Erkek olmakla ilgili kitaplara pek sık rastlamıyoruz. Ama kadın olmaya dair yazılan onca metin, onca kitap, yapılan onca eser var. Gücün ve incinebilirliğin, üretkenliğin ve sessizliğin, doğurabilmenin ve acının, ayrımcılığın ve savunmasızlığın, cesaretin ve vahşi ruhun barındığı eserler… Bu kitabı okurken, her ne kadar kişisel deneyimlerini yazmış olsa da yazar, aslında o kadar hepimiz ki, kadın olmanın binbir halini hissettim, yaşadım içimde.
Bazı konularda gerçekten medeniyetler, ülkeler, değerler hiçbir anlam taşımıyor. Kadınlar olarak aynı duyguları hissetmekten kurtulamıyoruz ve bu bence çok güçlü bir şey. Görünmez, büyülü koca bir örgüt gibi.
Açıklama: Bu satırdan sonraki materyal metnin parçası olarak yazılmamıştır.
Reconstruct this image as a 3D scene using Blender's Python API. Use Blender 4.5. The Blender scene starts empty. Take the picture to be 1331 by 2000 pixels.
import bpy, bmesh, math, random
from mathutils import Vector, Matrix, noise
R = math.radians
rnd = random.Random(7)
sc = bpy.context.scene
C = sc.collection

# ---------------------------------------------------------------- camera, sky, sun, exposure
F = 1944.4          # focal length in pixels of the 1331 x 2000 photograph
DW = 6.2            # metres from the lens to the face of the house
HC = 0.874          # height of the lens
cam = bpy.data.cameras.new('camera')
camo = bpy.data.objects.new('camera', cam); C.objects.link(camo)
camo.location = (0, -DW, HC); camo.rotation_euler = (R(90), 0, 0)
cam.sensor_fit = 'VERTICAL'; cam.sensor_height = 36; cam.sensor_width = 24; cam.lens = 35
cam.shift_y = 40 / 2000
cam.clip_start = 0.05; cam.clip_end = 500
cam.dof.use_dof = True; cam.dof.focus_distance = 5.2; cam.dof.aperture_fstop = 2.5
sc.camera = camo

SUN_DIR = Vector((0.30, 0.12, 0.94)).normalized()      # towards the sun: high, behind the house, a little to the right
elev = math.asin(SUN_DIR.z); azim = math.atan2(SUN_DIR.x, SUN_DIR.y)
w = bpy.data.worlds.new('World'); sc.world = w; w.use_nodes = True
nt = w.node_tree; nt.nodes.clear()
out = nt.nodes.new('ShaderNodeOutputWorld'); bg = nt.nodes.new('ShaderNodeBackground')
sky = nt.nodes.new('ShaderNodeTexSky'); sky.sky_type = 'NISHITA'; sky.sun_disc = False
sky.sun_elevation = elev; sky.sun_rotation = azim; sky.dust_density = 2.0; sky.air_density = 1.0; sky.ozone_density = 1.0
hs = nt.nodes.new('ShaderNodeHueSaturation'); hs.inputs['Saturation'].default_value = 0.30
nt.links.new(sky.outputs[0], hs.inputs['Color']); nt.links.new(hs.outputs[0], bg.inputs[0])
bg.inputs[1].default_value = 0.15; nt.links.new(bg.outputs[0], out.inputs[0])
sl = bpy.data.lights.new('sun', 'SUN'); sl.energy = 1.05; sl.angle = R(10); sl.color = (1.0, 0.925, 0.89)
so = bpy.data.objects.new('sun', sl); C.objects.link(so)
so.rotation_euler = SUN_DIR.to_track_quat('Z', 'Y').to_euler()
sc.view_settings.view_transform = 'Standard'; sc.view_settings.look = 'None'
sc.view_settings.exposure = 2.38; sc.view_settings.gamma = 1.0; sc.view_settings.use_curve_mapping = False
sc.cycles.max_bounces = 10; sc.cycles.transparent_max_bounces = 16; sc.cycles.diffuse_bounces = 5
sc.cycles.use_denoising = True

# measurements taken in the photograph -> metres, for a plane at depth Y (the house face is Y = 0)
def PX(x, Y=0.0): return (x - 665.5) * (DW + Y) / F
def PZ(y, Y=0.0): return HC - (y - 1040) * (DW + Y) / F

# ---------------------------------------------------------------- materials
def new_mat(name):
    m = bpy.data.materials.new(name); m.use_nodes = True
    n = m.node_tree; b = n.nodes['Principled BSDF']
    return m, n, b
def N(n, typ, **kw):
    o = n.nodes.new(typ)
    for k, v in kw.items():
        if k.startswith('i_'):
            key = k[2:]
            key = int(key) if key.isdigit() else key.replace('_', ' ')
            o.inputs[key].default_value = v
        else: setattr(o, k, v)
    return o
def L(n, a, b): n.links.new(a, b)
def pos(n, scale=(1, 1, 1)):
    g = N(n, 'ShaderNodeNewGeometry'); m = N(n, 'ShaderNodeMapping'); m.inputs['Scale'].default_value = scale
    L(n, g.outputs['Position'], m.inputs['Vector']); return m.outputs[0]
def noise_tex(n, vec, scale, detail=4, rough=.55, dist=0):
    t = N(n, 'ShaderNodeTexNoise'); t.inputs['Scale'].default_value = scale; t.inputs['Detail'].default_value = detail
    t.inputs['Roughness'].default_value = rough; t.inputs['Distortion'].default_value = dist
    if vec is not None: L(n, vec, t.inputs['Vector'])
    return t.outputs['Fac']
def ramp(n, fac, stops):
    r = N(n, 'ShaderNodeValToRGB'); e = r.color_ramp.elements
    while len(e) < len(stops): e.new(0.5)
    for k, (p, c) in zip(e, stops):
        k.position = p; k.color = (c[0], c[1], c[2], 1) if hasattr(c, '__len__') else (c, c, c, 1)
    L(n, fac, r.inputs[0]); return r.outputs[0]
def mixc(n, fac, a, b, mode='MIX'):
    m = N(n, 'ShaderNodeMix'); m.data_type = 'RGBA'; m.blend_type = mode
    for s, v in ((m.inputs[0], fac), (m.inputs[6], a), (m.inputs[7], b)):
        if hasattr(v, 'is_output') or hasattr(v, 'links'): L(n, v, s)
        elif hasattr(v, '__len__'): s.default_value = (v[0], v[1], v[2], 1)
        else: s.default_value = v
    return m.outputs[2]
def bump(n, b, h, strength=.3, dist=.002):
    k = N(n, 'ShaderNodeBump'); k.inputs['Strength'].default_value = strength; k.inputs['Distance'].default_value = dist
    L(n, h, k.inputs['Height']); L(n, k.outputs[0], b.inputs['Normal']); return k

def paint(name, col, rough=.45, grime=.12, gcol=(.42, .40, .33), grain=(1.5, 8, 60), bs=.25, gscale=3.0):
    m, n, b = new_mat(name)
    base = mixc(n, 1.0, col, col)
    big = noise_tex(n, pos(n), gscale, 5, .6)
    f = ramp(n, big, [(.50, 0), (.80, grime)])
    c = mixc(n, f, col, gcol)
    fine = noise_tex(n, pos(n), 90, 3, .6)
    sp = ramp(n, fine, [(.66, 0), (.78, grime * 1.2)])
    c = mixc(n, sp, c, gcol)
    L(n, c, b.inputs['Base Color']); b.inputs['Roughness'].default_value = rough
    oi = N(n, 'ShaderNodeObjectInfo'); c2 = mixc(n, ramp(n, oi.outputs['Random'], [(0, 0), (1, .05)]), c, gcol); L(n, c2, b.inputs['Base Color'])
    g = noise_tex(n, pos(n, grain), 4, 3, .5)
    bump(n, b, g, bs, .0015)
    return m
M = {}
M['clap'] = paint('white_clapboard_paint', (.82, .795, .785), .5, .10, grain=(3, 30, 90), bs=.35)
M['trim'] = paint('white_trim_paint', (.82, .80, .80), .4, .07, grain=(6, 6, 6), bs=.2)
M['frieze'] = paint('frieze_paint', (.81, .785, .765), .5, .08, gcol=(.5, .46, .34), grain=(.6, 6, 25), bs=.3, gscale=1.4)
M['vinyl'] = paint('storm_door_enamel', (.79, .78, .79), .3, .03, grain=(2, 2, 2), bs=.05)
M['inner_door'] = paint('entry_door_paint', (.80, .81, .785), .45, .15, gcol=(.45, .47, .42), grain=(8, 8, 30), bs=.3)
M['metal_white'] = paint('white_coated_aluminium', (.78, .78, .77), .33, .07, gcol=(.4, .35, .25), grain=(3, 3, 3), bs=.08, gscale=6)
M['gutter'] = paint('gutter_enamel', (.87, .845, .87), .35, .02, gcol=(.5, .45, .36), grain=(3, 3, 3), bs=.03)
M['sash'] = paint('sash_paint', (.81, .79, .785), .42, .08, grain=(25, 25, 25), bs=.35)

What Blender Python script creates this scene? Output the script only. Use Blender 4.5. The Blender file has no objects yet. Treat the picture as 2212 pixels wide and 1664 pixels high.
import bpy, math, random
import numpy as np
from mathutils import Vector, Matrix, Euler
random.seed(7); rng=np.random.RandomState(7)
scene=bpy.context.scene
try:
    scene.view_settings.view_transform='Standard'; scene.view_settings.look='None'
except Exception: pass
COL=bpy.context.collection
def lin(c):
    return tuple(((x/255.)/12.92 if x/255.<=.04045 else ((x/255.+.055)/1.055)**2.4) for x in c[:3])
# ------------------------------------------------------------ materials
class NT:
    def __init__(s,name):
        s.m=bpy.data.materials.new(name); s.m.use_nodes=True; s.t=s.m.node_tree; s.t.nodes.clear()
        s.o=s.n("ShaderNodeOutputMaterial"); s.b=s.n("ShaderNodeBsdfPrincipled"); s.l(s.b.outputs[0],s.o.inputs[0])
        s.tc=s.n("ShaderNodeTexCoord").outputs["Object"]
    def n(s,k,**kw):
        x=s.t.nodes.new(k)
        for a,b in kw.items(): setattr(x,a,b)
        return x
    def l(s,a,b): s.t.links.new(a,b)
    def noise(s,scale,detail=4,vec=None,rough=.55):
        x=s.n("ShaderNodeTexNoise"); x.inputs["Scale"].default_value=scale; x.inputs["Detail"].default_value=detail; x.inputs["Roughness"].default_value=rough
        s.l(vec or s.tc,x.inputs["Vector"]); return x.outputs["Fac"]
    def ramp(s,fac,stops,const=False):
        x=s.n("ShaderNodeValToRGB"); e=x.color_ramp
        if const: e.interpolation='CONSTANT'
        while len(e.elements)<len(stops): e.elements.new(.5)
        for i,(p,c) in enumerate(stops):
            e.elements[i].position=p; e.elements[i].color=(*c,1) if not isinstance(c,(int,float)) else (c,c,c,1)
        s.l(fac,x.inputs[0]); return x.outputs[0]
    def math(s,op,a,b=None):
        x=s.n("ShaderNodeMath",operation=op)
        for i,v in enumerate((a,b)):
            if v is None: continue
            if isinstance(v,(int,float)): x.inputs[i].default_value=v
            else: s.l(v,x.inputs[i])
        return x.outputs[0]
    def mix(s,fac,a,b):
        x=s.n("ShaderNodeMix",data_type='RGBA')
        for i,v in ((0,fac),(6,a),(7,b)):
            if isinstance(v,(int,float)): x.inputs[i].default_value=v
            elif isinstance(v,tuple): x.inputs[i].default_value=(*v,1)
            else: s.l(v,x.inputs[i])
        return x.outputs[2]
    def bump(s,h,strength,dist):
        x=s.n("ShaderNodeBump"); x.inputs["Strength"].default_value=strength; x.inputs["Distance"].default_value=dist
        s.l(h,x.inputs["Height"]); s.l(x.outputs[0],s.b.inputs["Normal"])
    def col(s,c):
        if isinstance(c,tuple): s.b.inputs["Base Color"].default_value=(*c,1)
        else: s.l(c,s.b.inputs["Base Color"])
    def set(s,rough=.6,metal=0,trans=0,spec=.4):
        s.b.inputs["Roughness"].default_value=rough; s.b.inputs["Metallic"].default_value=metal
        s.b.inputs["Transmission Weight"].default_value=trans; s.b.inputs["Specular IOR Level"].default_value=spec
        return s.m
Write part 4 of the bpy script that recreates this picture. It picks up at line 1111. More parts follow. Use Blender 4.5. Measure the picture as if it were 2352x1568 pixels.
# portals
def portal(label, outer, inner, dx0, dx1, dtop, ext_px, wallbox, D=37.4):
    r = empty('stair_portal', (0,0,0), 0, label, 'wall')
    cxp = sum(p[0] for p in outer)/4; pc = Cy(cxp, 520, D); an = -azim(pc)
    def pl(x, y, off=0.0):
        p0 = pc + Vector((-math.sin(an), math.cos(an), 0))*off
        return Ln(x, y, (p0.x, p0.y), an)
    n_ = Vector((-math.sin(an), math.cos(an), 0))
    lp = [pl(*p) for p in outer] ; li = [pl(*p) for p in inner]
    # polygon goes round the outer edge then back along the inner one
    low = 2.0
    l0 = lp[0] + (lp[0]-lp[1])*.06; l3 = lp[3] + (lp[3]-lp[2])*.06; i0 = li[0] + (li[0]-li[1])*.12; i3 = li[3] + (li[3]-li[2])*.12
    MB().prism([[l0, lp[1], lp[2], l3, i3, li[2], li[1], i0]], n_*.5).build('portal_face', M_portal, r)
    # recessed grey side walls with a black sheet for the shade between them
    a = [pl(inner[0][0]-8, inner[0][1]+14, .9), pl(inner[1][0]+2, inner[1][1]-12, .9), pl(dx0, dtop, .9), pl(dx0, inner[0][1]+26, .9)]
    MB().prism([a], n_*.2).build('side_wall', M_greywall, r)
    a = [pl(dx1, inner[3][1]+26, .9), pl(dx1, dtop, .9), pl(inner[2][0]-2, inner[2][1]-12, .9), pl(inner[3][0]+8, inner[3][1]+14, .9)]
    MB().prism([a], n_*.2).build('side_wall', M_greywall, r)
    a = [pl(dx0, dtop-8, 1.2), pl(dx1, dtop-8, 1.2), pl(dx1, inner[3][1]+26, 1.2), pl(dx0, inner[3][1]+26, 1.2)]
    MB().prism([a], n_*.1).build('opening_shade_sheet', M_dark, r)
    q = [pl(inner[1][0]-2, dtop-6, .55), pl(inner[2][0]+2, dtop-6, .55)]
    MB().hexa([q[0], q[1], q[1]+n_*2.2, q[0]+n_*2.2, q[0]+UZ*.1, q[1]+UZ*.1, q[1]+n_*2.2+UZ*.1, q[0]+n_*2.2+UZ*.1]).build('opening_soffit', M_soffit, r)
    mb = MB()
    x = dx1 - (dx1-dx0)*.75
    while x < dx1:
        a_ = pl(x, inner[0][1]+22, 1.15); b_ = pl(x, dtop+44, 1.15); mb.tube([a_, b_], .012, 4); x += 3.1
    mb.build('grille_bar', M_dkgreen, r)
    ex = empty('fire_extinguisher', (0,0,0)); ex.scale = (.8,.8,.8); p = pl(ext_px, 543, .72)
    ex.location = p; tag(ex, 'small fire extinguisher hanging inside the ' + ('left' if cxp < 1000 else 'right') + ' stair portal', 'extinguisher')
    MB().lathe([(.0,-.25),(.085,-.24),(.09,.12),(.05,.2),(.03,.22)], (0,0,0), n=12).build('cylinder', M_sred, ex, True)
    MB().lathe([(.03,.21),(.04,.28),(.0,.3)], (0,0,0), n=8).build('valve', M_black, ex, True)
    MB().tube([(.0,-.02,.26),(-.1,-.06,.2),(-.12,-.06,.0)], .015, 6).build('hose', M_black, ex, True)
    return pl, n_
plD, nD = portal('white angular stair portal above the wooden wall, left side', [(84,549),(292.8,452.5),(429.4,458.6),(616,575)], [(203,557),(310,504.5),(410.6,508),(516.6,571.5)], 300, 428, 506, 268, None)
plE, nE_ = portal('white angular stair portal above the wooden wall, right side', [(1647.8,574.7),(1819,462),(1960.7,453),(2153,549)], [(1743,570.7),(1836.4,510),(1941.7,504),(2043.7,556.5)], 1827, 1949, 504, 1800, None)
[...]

Bu tarz kitaplar yazabilen yazarların cesaretlerini hep taktir ediyorum. Kendini, içini açmak, ailesinden bahsetmek, acılarını, zayıflıklarını, gölge yanlarını tespih taneleri gibi saçıp kendini bu kadar bilinir kılmak biraz korkutucu geliyor bana. Oysa okumak ilham verici.
Bence okuyan her kadın bir yerinde kendisiyle karşılaşacaktır kitabın. Belki sorunlu bir ebeveynle ilgilendiği bölümde, belki bedensel acılarla başa çıkmaya çalıştığı bölümde, belki çılgın ama yaralayıcı geçen ergenlik döneminde, belki de harika bir akademik hayatı yönettiği halde kendi duygularını hiçe saydığı bölümde… Bir yerlerde mutlaka tanıdık duygularla sarmalanacaksınız.
Son olarak kitabın bu kadar etkilemesinin en büyük sebeplerinden biri kesinlikle çevirinin güzelliği ve samimiyeti. Begüm Kovulmaz’a teşekkürler.